Yes, of course. This is probably not the main use of negative values with signed time_t, though -- which is just representing the result of subtraction when the operand happened before the subtrahend.

> Having all existing stored date/times that are currently prior to the epoch suddenly become dates post 2038 is also not a good scenario.

In practice, there are ~zero of these on systems with 32-bit time_t and a challenging migration path as we approach 2038.




> Yes, of course. This is probably not the main use of negative values with signed time_t, though -- which is just representing the result of subtraction when the operand happened before the subtrahend.

This is definitely a bigger concern, yes. One has to be very careful with subtraction of timestamps.
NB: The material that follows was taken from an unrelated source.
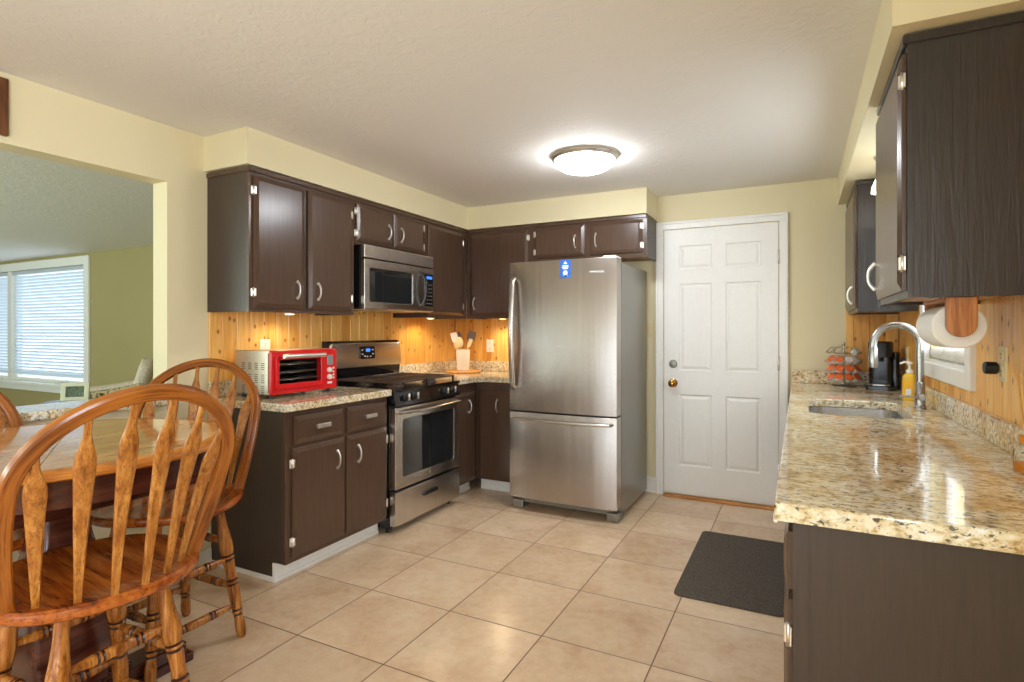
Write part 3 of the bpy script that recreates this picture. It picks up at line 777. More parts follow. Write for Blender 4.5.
# ------------------------------------------------------------------ gas range (faces +x)
rg_ = thing('gas_range', 'stainless gas range with black control panel and oven window', 'stove', (-2.29, 2.812, 0), R(90)); w = .755; D = .60
bm = BM(); box(bm, 0, w, .03, D, .035, .905); obj('body', bm, M['black'], rg_, None)
for sx in (.04, w-.04):
    for yy in (.07, D-.06):
        bm = BM(); cyl(bm, (sx, yy, 0), (sx, yy, .04), .018, 12); obj('foot', bm, M['black_matte'], rg_, True)
bm = BM(); box(bm, -.003, w+.003, -.02, D-.03, .905, .922, .005, 2)
slab_b = rrect(w-.06, .46, .03)
obj('cooktop', bm, M['black'], rg_, None)
for bx, by, r in ((.18, .13, .045), (.18, .40, .038), (.575, .13, .045), (.575, .40, .038)):
    bm = BM(); lathe(bm, [(0, r+.014), (.006, r+.012), (.008, r), (.018, r), (.022, r-.008), (.022, .004)], (bx, by, .922), (bx, by, 1), 20, False); obj('burner', bm, M['iron'], rg_, True)
for g0 in (.03, .385):
    bm = BM(); g1 = g0+.34; z0, z1 = .955, .967
    for yy in (.02, .265, .51): box(bm, g0, g1, yy-.006, yy+.006, z0, z1, .002, 1)
    for k in range(7):
        xx = g0+.006+(g1-g0-.012)*k/6
        box(bm, xx-.005, xx+.005, .02, .51, z0, z1, .002, 1)
    for xx in (g0+.006, g1-.006):
        for yy in (.02, .265, .51): box(bm, xx-.006, xx+.006, yy-.006, yy+.006, .922, z0)
    obj('grate', bm, M['iron'], rg_, None)
bm = BM()
A = ring(bm, [(0, -.022, .815), (0, -.004, .905), (0, .03, .905), (0, .03, .815)]); B = ring(bm, [(w, p.co.y, p.co.z) for p in A]); bridge(bm, A, B, 0, False); cap(bm, A, 0, True); cap(bm, B)
cp = obj('control_panel', bm, M['black'], rg_, None)
for kx in (.105, .20, .555, .65):
    bm = BM(); p0 = Vector((kx, -.014, .862)); dr = Vector((0, -1, .2)).normalized()
    lathe(bm, [(0, .026), (.010, .025), (.014, .019), (.030, .016), (.033, .012), (.034, .002)], p0, p0+dr, 20, False)
    obj('knob', bm, M['black_matte'], rg_, True)
    bm = BM(); q = p0+dr*.034; sweep(bm, [q+Vector((0, 0, -.022)), q+Vector((0, 0, .022))], rrect(.010, .014, .003), (1, 0, 0)); obj('knob_grip', bm, M['nickel'], rg_, None)
dz0, dz1 = .285, .803
bm = BM(); o_ = rrect(w-.008, dz1-dz0, .008); h_ = rrect(.60, .37, .02)
T = Matrix.Translation((w/2, 0, (dz0+dz1)/2)) @ Matrix.Rotation(R(90), 4, 'X')
slab(bm, o_, -.03, .018, [(p[0], p[1]-.005) for p in h_], .004, 0, T); od = obj('oven_door', bm, M['steel_plain'], rg_, None)
bm = BM(); slab(bm, [(p[0]*1.0, p[1]-.005) for p in h_], .004, .012, (), 0, 0, T); obj('window', bm, M['glass_dark'], od, None)
bm = BM(); pts = [(.035, -.018, .772)]+[(.035+(w-.07)*i/12, -.040-.024*math.sin(PI*i/12), .772) for i in range(13)]+[(w-.035, -.018, .772)]
sweep(bm, pts, rrect(.026, .020, .008), (0, 0, 1)); obj('handle', bm, M['steel_plain'], od, True)
bm = BM(); lathe(bm, [(0, .011), (.001, .011)], (w/2, -.0175, .325), (w/2, -1, .325), 18, False); obj('emblem', bm, M['nickel'], od, True)
bm = BM(); box(bm, .004, w-.004, -.018, .03, .052, .268, .004, 2); dw = obj('drawer', bm, M['steel_plain'], rg_, None)
bm = BM(); pts = rrect(.165, .026, .012); slab(bm, pts, .016, .030, (), .004, 0, Matrix.Translation((w/2, 0, .190)) @ Matrix.Rotation(R(90), 4, 'X')); obj('pull', bm, M['black'], dw, True)
# back guard
bm = BM(); A = ring(bm, [(0, D-.045, .92), (0, D-.055, 1.03), (0, D-.045, 1.205), (0, D-.03, 1.222), (0, D+.012, 1.222), (0, D+.012, .92)]); B = ring(bm, [(w, p.co.y, p.co.z) for p in A]); bridge(bm, A, B, 0, False); cap(bm, A, 0, True); cap(bm, B)
obj('backguard_base', bm, M['black'], rg_, None)
bm = BM(); T = Matrix.Translation((w/2, D-.052, 1.118)) @ Matrix.Rotation(R(86.7), 4, 'X'); slab(bm, rrect(w-.01, .175, .02), 0, .018, (), .006, 0, T); bg = obj('backguard', bm, M['steel_plain'], rg_, True)
bm = BM(); T2 = Matrix.Translation((w/2-.02, D-.072, 1.135)) @ Matrix.Rotation(R(86.7), 4, 'X'); slab(bm, rrect(.155, .09, .010), 0, .004, (), 0, 0, T2); obj('display_panel', bm, M['black'], bg, None)
bm = BM(); slab(bm, rrect(.045, .022, .008), .004, .0055, (), 0, 0, T2 @ Matrix.Translation((.005, .018, 0))); obj('clock_digits', bm, M['blue_led'], bg, None)
bm = BM()
for xx, yy in ((-.055, .02), (-.055, -.01), (-.03, -.025), (-.005, -.028), (.03, -.028), (.055, -.01), (.055, .02)):
    v = box(bm, xx-.006, xx+.006, yy-.0035, yy+.0035, .004, .0052); bmesh.ops.transform(bm, matrix=T2, verts=v)
obj('buttons', bm, M['label_white'], bg, None)

# ------------------------------------------------------------------ microwave (faces +x)
mw = thing('microwave', 'stainless over-the-range microwave hung above the gas range', 'microwave', (-2.51, 2.80, 1.44), R(90)); w = .765; H = .418
bm = BM(); box(bm, 0, w, .03, .40, 0.005, H, .003, 1); obj('body', bm, M['black'], mw, None)
bm = BM(); box(bm, -.002, w+.002, 0, .03, H-.085, H, .004, 2); obj('vent_panel', bm, M['steel_plain'], mw, None)
bm = BM(); slab(bm, rrect(w+.004, H-.093, .006), 0, .03, [(p[0]-.105, p[1]-.004) for p in rrect(.46, .225, .014)], .004, 0, Matrix.Translation((w/2, .03, (H-.093)/2)) @ Matrix.Rotation(R(90), 4, 'X')); fd_ = obj('door', bm, M['steel_plain'], mw, None)
bm = BM(); slab(bm, [(p[0]-.105, p[1]-.004) for p in rrect(.46, .225, .014)], .012, .022, (), 0, 0, Matrix.Translation((w/2, .03, (H-.093)/2)) @ Matrix.Rotation(R(90), 4, 'X')); obj('window', bm, M['glass_dark'], fd_, None)
bm = BM(); box(bm, .645, w-.012, -.006, .004, .035, .285, .005, 2); kp = obj('control_panel', bm, M['black'], mw, None)
bm = BM(); box(bm, .668, .735, -.008, -.006, .245, .265); obj('clock_digits', bm, M['blue_led'], kp, None)
bm = BM()
for i in range(6):
    for j in range(3): box(bm, .668+.026*j, .682+.026*j, -.0075, -.0058, .055+.028*i, .065+.028*i)
obj('buttons', bm, M['fridge_side'], kp, None)
bm = BM(); pts = [(.610, -.001, .045)]+[(.610, -.018-.028*math.sin(PI*i/10), .06+.21*i/10) for i in range(11)]+[(.610, -.001, .285)]
sweep(bm, pts, rrect(.024, .014, .006), (1, 0, 0)); obj('handle', bm, M['black'], fd_, True)
bm = BM(); box(bm, .01, w-.01, .01, .39, -.006, .006, .003, 1); box(bm, .10, .32, .10, .30, -.010, -.005); box(bm, .45, .67, .10, .30, -.010, -.005); obj('underside', bm, M['steel_plain'], mw, None)

# ------------------------------------------------------------------ toaster oven (faces +x)
to = thing('toaster_oven', 'red and silver toaster oven on the granite near the range', 'toaster oven', (-2.535, 2.10, CZ1), R(90)); w = .478; H = .262; D = .295
z0 = .022
bm = BM(); box(bm, 0, .006, .02, D, z0, H, .002, 1); box(bm, w-.006, w, .02, D, z0, H, .002, 1); box(bm, .006, w-.006, .02, D, H-.006, H, .002, 1); box(bm, .006, w-.006, .02, D, z0, z0+.004); box(bm, .006, w-.006, D-.006, D, z0+.004, H-.006)
for cx in range(4):
    for rz_, nn in ((0, 4), (1, 5), (2, 5)):
        for k in range(nn):
            zz = .19-.062*rz_-.0105*k; yy = .055+.052*cx
            box(bm, -.0006, .001, yy, yy+.026, zz, zz+.004, 0, 1, 1)
obj('case', bm, [M['silver'], M['black_matte']], to, None, label='silver case')
bm = BM(); slab(bm, rrect(w, H-z0, .012), 0, .028, [(p[0]-.045, p[1]+.002) for p in rrect(.305, .135, .006)], .004, 0, Matrix.Translation((w/2, .028, (H+z0)/2)) @ Matrix.Rotation(R(90), 4, 'X'))
obj('front', bm, M['red'], to, None, label='red front frame')
bm = BM(); slab(bm, [(p[0]-.045, p[1]) for p in rrect(.345, .185, .008)], .028, .040, [(p[0]-.045, p[1]+.002) for p in rrect(.30, .132, .006)], .003, 0, Matrix.Translation((w/2, .028, (H+z0)/2)) @ Matrix.Rotation(R(90), 4, 'X'))
td = obj('door', bm, M['red'], to, None, label='red door frame')
bm = BM(); box(bm, w/2-.045-.15, w/2-.045+.15, -.006, -.003, .072, .202); obj('window', bm, M['clear'], td, None)
bm = BM(); hz = .230
cyl(bm, (.045, -.042, hz), (.345, -.042, hz), .0125, 14, 0, .002); 
obj('handle', bm, M['nickel'], td, True)
bm = BM()
for xx in (.055, .335): box(bm, xx-.010, xx+.010, -.042, -.010, hz-.008, hz+.008, .003, 1)
obj('handle_mount', bm, M['red'], td, None)
bm = BM(); box(bm, .03, .37, .030, .28, z0+.005, z0+.009); box(bm, .03, .37, .275, .28, z0+.009, H-.02); box(bm, .026, .030, .03, .28, z0+.009, H-.02); box(bm, .370, .374, .03, .28, z0+.009, H-.02); box(bm, .03, .37, .03, .28, H-.02, H-.016)
obj('interior', bm, M['black_matte'], to, None)
for zz in (.095, .135, .18):
    bm = BM()
    for k in range(9): cyl(bm, (.036, .034+.028*k, zz), (.362, .03+.03*k, zz), .0025, 6)
    cyl(bm, (.040, .02, zz), (.040, .28, zz), .003, 6); cyl(bm, (.358, .02, zz), (.358, .28, zz), .003, 6)
    box(bm, .05, .34, .04, .26, zz+.004, zz+.007)
    obj('rack', bm, M['chrome'], to, None)
bm = BM(); box(bm, .400, .445, -.003, .001, .165, .225, .002, 1); obj('display', bm, M['grey_lcd'], to, None)
for zz in (.135, .093):
    bm = BM(); lathe(bm, [(0, .016), (.008, .016), (.014, .013), (.016, .003)], (.415, 0, zz), (.415, -1, zz), 18, False); obj('dial', bm, M['white_plastic'], to, True)
bm = BM()
for zz in (.145, .122, .104, .086): box(bm, .444, .456, -.003, .001, zz-.005, zz+.005, .001, 1)
box(bm, .402, .438, -.003, .001, .052, .064, .001, 1)
obj('buttons', bm, M['white_plastic'], to, None)
for xx in (.03, w-.03):
    for yy in (.04, D-.04):
        bm = BM(); cyl(bm, (xx, yy, 0), (xx, yy, z0+.003), .012, 12); obj('foot', bm, M['black_matte'], to, True)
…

But to be fair one already had to be very careful before because POSIX doesn't say what the size or signedness of `time_t` is to begin with.

Indeed, in POSIX `time_t` can even be `float` or `double`[0]!

  time_t and clock_t shall be integer or real-floating types.
Though on all Unix, BSD, Linux, and any Unix-like systems thankfully `time_t` is always integral. It's really only size and signedness that one has to be careful with.

Thus one should always subtract only the smaller value from the larger, and cast the result to a signed integer. And one has to be careful with overflow. Fortunately `difftime()` exists in POSIX. And there's a reason that `difftime()` returns a `double`: to avoid having the caller have to deal with overflows.

Basically working safely with `time_t` arithmetic is a real PITA.

  [0] https://pubs.opengroup.org/onlinepubs/009696799/basedefs/sys/types.h.html


> Indeed, in POSIX `time_t` can even be `float` or `double`[0]!

Standard C, yes. Newer POSIX (your link is to the 2004 version) requires time_t be an integer type: https://pubs.opengroup.org/onlinepubs/9699919799/basedefs/sy...

> Though on all Unix, BSD, Linux, and any Unix-like systems thankfully `time_t` is always integral. It's really only size and signedness that one has to be careful with. Thus one should always subtract only the smaller value from the larger, and cast the result to a signed integer. And one has to be careful with overflow. Fortunately `difftime()` exists in POSIX. And there's a reason that `difftime()` returns a `double`: to avoid having the caller have to deal with overflows.

> Basically working safely with `time_t` arithmetic is a real PITA.

Yes.


Yes, I know that was older POSIX. But we're talking about old code, the unstated context is portability over a long period of time, and I wanted to make a point :)

So use `difftime()`, don't assume signedness or size, but do assume that it's an integral type.